TPM reminds us how high this goes: "In the case of the US Attorney firings, most of the dismissals targeted prosecutors who refused to use the power of their office to advance the interests of the Republican party by engaging in these kinds of witch hunts."
Missouri Republicans want to up the ante even further. The Center for American Progress totals up the cost of compliance with a proposed Missouri law that voters come to the polls with proof of their citizenship. This is a 2-for-1 deal on manufactured fear: not just voter fraud, but illegal immigrants as well. No one has been able to identify an illegal immigrant who has voted fraudulently, but it would be really scary if it happened, wouldn't it?

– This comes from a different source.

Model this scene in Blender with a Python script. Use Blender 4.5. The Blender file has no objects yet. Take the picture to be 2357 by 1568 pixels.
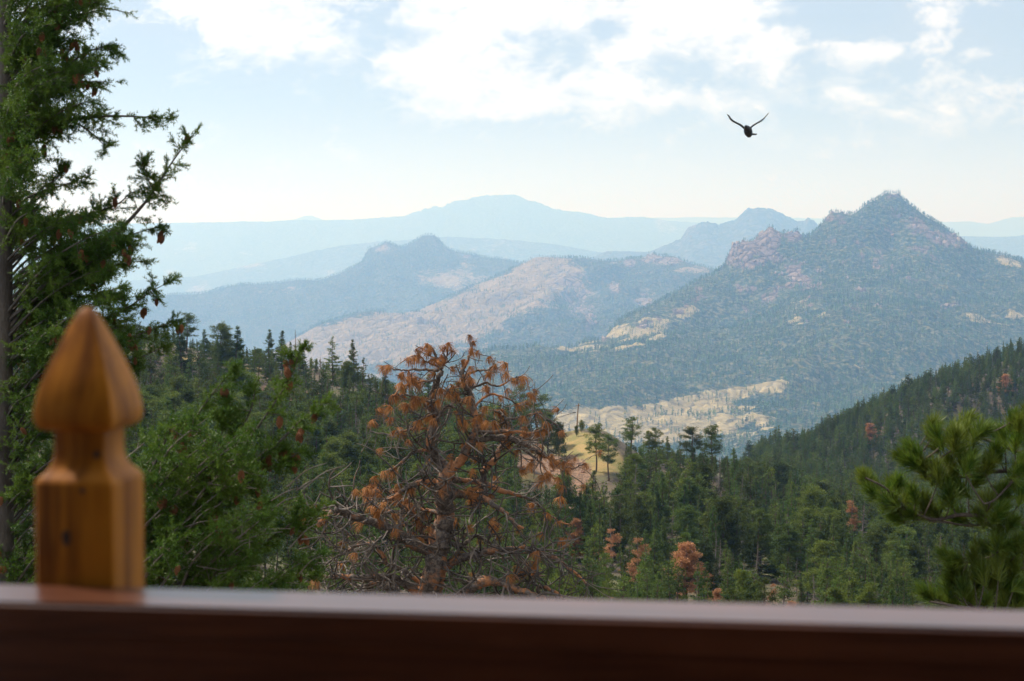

Digby: "I would imagine that there are a whole lot of older people who've never had to prove their citizenship in their lives and wouldn't have a clue about how to go about doing it." The New York Times comments: "The imposition of harsh new requirements to vote has become a partisan issue, but it should not be. These rules are an assault on democracy itself."

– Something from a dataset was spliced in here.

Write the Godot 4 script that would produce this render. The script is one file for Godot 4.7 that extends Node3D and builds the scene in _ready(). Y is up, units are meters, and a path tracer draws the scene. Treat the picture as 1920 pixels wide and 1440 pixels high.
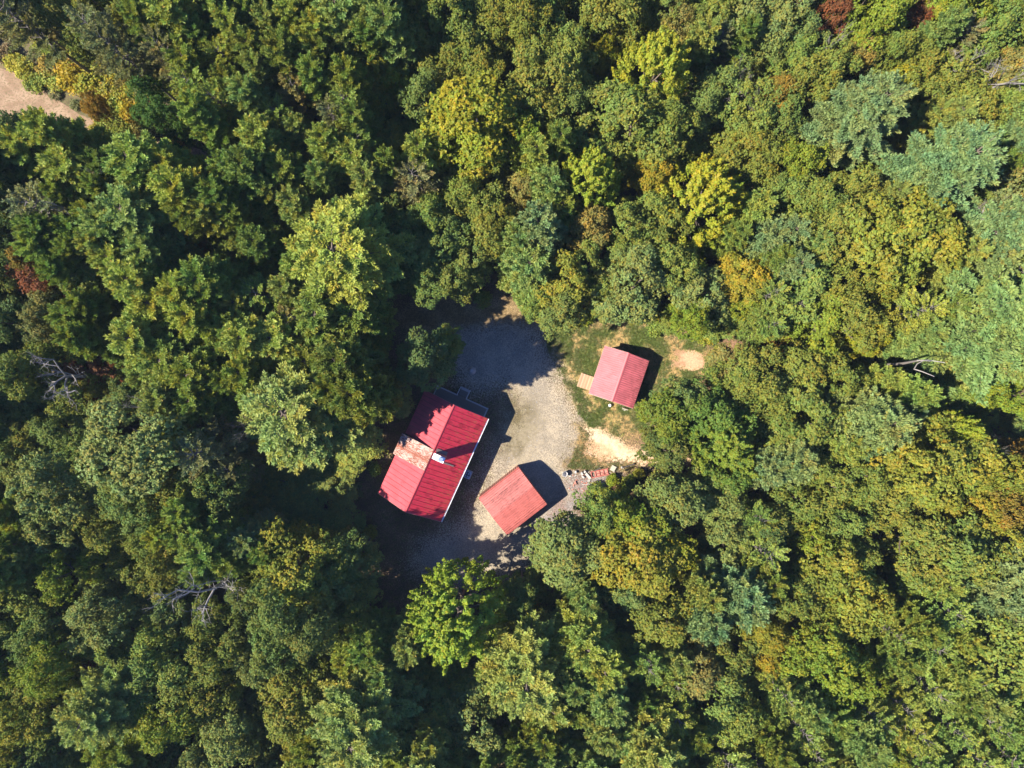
extends Node3D

# ---------------------------------------------------------------- camera constants: the photograph was taken straight down
const CAM_H := 78.0
const HALF_TAN := 0.5396
const K := HALF_TAN / 720.0

var rng := RandomNumberGenerator.new()
var taken := {}
var mats := {}
var yard_mat: StandardMaterial3D

# a place on the ground or at a height, read off a map whose middle is (960, 720)
func at(px: float, py: float, h := 0.0) -> Vector3:
	return Vector3((px - 960.0) * K * (CAM_H - h), h, (py - 720.0) * K * (CAM_H - h))

func numbered(called: String) -> String:
	var n: int = taken.get(called, 0)
	taken[called] = n + 1
	return called if n == 0 else "%s_%03d" % [called, n]

func lin(r: float, g: float, b: float) -> Color:
	return Color(r, g, b).linear_to_srgb()

func mat(key: String, c: Color, rough := 0.85, metal := 0.0, spec := 0.5) -> StandardMaterial3D:
	if mats.has(key):
		return mats[key]
	var m := StandardMaterial3D.new()
	m.albedo_color = c
	m.roughness = rough
	m.metallic = metal
	m.metallic_specular = spec
	mats[key] = m
	return m

func tag(o: Node, label: String, category := "", group := "", kind := "") -> Node:
	if label != "":
		o.set_meta("label", label)
	if category != "":
		o.set_meta("category", category)
	if group != "":
		o.set_meta("group", group)
	if kind != "":
		o.set_meta("kind", kind)
	return o

func thing(called: String, label: String, category: String, where: Vector3, turn := 0.0, group := "") -> Node3D:
	var o := Node3D.new()
	o.name = numbered(called)
	add_child(o)
	o.position = where
	o.rotation.y = turn
	tag(o, label, category, group)
	return o

func part(called: String, mesh: Mesh, m: Material, parent: Node, pos := Vector3.ZERO, rot := Vector3.ZERO) -> MeshInstance3D:
	var o := MeshInstance3D.new()
	o.name = called if parent != self else numbered(called)
	o.mesh = mesh
	o.material_override = m
	o.position = pos
	o.rotation = rot
	parent.add_child(o, true)
	return o

# ---------------------------------------------------------------- mesh helpers
var uvo := Vector2.ZERO

func box(size: Vector3, bevel := 0.0) -> ArrayMesh:
	var st := SurfaceTool.new()
	st.begin(Mesh.PRIMITIVE_TRIANGLES)
	add_box(st, Vector3.ZERO, size, Basis.IDENTITY)
	st.generate_normals()
	return st.commit()

func add_quad(st: SurfaceTool, a: Vector3, b: Vector3, c: Vector3, d: Vector3, ua := Vector2.ZERO, ub := Vector2.RIGHT, uc := Vector2.ONE, ud := Vector2.DOWN) -> void:
	st.set_smooth_group(-1)
	for q in [[a, ua], [b, ub], [c, uc], [a, ua], [c, uc], [d, ud]]:
		st.set_uv(q[1])
		st.add_vertex(q[0])

func add_box(st: SurfaceTool, c: Vector3, s: Vector3, b: Basis) -> void:
	var x := b.x * s.x / 2.0
	var y := b.y * s.y / 2.0
	var z := b.z * s.z / 2.0
	var u := Vector2(s.x, 0)
	var faces := [[y, x, z, s.x, s.z], [-y, -x, z, s.x, s.z], [x, z, y, s.z, s.y], [-x, -z, y, s.z, s.y], [z, -x, y, s.x, s.y], [-z, x, y, s.x, s.y]]
	for f in faces:
		var n: Vector3 = f[0]
		var t: Vector3 = f[1]
		var v: Vector3 = f[2]
		if n.cross(t).dot(v) > 0.0:
			t = -t
		var w: float = f[3]
		var h: float = f[4]
		add_quad(st, c + n - t - v, c + n - t + v, c + n + t + v, c + n + t - v, uvo, uvo + Vector2(0, h), uvo + Vector2(w, h), uvo + Vector2(w, 0))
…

One of the more amusing parts of Keith Olbermann's nightly Countdown program on MSNBC is his running feud with Bill O'Reilly of Fox News. Almost every night, some bit of buffoonery from "Bill-O" is one of the three finalists in Countdown's "Worst Person in the World" segment. For his part, O'Reilly has stopped mentioning Olbermann's name, and instead has been going up the ladder, attacking NBC and now NBC's parent corporation, General Electric. (Because GE is winding down its contracts with Iran -- for energy and health care equipment, not weapons -- rather than breaking them, O'Reilly has been targeting them for "doing business right this minute with Iran, who are killing our soldiers.") It's one of those classic high-school Smart Alec vs. Jerk battles, where the smart alec (Olbermann) seems to be having a good time and the jerk (O'Reilly) is taking it seriously. The Washington Post's Howard Kurtz has more detail.
Joe Galloway is trying to stay on top of the story of the ex-generals organized by the Pentagon to repeat administration talking points while claiming to be independent commentators on TV. The media has completely ignored this attack on its credibility since the New York Times broke the story four weeks ago. MediaBloodHound comments on Brian Williams' lack of comment. Media Matters estimates that these compromised "analysts" were quoted 4,500 times on the major news networks.
Have you seen that high-tech election board that CNN's John King mans during their primary election coverage? 23/6 provides an amusing soundtrack for it.
Which is more depressing: That the gap between male and female starting salaries hasn't budged during the Bush years, or that each gender is worse off than it was in 2000?
Digby reviews Nixonland by Rick Perlstein: "you can't begin to understand our current political time without understanding that one."
The New York Times recently had an article about the "Mad Pride" movement to de-stigmatize mental illness. Liz Spikol is part of it, and this video is great. It starts out funny, and then does something else.
2 comments:
HI Doug Still Love reading your thoughts on current events. What did you think about Ex-MI Gov and Navy Seal Jesse Ventura taking down Pat Buchanon On U-tube on Marriage Equality? I thought he was rather succinct. Your thoughts?
I didn't see it until just now. I like Ventura's point that government should do civil unions for couples of any gender and leave it to the churches whether they want to recognize them as marriages. That's one of the possibilities left open by the California Supreme Court, and I think it would shift the national debate in an interesting direction if the state goes that way.